In a piece on the FT's science blob, A sad anniversary for cold fusion, Clive Cookson, the paper's science editor, tells how the story landed in his lap.

He was visiting his father who, like Martin Fleischmann, one the duo that "invented" cold fusion, was a chemistry professor at Southampton University. "I happened to answer the phone before dinner," says Clive. Fleischmann was on the other end. "He told me at once that he was in America, and he did not want to talk to my father but to me – in confidence."

Fleischmann then filled Clive in on the story and asked for advice on how to deal with the media. Clive cautioned Fleischmann against a press conference that the University of Utah wanted to hold to tell the world about the breakthrough. "I advised him to resist the university’s pressure to hold a press conference, if he possibly could – while being aware that such sensational news might leak out."

The university ignored this. So Fleischmann offered Clive enough details to write a piece.

At first the idea was for the FT to run something after the press conference. It was only later that it occured to Clive "that there wouldn’t be an FT on Friday. Unlike American papers – or indeed most British papers - we never publish on Good Friday."

He persuaded Fleischmann to let the FT run ahead of the pack on the grounds that "cool, calm coverage in the FT would help to set the tone for the press conference later that day". The rest is history.

Clive offers some interesting lessons from the saga.
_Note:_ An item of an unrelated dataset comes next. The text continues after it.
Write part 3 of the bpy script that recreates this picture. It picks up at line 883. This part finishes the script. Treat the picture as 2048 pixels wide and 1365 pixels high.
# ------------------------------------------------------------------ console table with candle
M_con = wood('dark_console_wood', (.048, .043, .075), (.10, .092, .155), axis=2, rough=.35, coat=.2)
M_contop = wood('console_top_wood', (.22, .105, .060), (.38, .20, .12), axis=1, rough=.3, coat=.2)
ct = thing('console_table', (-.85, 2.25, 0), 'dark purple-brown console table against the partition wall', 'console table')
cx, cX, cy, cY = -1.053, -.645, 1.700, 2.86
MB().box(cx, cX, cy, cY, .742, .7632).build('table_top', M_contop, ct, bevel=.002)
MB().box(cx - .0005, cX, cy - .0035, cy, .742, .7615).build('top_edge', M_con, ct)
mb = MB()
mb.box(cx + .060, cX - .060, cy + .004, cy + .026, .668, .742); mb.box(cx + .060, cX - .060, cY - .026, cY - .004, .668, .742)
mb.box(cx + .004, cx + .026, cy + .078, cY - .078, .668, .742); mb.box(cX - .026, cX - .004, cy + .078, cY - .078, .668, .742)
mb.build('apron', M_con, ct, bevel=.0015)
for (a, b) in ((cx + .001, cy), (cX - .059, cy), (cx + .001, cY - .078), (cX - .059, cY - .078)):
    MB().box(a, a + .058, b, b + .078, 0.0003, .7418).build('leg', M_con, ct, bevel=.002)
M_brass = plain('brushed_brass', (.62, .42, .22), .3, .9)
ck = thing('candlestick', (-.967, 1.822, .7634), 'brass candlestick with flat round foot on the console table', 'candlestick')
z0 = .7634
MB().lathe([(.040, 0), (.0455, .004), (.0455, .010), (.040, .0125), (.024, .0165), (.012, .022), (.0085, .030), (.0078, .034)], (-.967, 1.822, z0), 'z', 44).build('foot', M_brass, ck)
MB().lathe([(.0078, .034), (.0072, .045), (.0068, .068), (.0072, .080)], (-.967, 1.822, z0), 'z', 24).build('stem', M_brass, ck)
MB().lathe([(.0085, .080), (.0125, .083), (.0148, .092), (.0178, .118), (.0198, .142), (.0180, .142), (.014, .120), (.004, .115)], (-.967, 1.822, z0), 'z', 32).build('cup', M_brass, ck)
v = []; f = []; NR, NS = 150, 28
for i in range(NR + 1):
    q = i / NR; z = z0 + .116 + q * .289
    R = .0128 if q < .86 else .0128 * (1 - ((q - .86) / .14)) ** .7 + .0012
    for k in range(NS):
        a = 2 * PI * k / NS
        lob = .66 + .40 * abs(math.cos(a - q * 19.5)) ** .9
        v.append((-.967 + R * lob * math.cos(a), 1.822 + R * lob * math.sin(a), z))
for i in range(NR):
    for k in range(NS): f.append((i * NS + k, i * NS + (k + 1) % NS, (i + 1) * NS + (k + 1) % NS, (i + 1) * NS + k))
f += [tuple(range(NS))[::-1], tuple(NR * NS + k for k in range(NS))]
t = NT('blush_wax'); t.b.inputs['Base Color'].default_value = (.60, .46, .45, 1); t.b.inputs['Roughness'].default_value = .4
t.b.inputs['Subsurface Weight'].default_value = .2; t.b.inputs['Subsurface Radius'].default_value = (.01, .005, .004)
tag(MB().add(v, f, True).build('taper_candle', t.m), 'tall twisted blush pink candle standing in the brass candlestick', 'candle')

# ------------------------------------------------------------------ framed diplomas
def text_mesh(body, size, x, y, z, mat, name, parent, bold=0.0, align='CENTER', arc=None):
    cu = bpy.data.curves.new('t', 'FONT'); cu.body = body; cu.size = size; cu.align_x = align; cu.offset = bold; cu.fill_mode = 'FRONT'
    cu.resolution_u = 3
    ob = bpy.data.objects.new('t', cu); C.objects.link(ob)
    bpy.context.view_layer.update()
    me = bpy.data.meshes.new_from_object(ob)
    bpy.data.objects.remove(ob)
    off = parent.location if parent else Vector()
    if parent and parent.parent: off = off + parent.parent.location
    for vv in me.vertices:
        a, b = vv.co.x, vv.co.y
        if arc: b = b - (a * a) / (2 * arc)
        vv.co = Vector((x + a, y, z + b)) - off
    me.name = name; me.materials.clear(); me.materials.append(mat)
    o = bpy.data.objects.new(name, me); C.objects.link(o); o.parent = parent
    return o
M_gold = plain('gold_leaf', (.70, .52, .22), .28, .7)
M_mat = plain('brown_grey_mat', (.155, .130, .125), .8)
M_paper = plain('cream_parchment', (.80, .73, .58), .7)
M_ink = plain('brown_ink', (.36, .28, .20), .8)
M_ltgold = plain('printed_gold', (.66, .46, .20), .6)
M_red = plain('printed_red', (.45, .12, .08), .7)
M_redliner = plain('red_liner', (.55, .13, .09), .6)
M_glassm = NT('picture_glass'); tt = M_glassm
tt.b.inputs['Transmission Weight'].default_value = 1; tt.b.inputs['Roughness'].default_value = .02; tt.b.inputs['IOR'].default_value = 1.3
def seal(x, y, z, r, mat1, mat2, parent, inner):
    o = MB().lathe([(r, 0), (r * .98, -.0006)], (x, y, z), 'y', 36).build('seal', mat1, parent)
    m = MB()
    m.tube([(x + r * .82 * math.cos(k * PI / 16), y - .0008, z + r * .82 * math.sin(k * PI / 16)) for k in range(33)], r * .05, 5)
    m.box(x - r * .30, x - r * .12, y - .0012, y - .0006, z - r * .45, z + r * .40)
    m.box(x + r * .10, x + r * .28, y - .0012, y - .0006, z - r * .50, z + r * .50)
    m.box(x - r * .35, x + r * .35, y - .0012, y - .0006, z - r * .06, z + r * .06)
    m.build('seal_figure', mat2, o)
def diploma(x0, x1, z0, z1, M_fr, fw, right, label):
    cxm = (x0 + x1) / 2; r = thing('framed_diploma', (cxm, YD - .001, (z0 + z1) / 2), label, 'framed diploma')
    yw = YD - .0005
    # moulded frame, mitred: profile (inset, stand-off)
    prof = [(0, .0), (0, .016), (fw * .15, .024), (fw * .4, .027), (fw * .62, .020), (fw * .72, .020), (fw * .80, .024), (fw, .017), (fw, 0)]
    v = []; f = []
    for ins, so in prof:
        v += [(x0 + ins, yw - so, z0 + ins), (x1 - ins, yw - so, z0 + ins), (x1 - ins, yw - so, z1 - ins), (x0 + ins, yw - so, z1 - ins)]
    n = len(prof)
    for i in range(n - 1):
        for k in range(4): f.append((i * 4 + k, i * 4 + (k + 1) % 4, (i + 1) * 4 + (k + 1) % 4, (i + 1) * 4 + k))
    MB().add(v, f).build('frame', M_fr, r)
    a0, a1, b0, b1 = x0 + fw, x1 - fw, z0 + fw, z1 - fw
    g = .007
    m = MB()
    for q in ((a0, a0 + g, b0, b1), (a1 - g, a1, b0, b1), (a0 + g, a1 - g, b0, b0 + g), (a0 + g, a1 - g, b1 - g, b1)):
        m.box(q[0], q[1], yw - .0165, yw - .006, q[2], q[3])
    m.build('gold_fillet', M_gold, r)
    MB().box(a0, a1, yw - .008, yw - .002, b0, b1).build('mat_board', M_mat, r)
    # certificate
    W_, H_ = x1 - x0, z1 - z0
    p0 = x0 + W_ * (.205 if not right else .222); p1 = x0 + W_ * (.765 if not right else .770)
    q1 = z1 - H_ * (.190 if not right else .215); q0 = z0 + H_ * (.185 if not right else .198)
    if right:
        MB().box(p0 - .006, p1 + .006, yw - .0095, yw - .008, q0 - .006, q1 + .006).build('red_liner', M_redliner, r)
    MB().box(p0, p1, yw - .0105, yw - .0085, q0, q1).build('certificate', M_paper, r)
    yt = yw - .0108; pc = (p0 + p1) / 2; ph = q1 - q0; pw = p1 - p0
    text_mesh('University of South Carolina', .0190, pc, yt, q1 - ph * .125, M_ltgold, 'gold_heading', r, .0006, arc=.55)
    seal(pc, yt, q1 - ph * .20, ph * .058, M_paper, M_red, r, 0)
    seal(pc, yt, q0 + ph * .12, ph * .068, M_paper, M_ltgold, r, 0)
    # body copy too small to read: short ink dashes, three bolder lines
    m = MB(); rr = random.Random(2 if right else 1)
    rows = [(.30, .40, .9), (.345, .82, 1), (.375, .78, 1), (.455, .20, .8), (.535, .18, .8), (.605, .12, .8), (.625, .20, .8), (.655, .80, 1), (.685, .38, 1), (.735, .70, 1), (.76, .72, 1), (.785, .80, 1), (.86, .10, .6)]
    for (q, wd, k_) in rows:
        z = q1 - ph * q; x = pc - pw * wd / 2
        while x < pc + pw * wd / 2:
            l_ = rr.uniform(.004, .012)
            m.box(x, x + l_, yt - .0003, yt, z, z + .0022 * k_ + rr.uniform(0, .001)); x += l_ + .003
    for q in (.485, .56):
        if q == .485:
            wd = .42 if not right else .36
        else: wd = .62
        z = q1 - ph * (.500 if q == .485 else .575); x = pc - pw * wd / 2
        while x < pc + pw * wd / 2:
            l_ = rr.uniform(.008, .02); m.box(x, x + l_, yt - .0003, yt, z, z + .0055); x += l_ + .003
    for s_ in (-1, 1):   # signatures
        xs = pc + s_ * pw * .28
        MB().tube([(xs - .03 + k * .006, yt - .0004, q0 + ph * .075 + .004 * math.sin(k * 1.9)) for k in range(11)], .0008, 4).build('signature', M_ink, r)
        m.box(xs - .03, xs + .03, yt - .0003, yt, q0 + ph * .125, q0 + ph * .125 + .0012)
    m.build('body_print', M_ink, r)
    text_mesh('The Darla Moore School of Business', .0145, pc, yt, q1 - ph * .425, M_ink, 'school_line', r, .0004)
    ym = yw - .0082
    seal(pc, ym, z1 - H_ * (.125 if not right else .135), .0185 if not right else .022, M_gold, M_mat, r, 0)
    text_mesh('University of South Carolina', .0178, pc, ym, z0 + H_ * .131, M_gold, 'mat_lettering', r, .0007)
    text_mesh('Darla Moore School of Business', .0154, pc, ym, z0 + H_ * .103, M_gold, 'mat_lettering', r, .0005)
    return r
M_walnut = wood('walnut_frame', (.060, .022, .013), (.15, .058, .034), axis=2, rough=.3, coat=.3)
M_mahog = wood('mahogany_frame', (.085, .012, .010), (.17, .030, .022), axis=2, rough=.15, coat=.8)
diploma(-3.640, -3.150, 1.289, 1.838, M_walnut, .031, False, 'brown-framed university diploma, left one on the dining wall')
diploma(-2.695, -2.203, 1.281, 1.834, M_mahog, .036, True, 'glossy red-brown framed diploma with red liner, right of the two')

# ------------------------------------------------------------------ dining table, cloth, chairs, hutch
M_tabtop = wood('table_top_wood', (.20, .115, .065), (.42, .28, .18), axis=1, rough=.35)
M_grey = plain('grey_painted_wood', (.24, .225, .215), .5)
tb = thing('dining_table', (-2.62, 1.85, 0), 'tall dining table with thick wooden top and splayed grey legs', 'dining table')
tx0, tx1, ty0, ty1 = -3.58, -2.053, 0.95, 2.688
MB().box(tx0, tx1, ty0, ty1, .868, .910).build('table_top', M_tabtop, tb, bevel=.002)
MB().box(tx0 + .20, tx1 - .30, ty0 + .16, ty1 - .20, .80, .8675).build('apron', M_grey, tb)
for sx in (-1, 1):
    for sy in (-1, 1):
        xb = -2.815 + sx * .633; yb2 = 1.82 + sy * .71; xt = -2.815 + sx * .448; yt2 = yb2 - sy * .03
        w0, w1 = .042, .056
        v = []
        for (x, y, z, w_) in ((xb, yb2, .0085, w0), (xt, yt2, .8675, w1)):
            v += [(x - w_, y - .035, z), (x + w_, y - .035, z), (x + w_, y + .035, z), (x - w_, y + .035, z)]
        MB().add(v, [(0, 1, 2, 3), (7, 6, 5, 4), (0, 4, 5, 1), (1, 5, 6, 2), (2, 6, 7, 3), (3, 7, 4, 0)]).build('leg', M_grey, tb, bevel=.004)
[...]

One might upset scientists greatly.

"Although everyone agrees that it really is best for research not to be released in the mass media before it has appeared in a peer-reviewed journal, the media will have no compunction about reporting sensational findings that have not been peer reviewed, so long as the scientists in question come from reputable institutions and have respectable research backgrounds, as Professors Fleischmann and Pons did."
Journalists will see this as blindingly obvious. It is not our job to peer review science.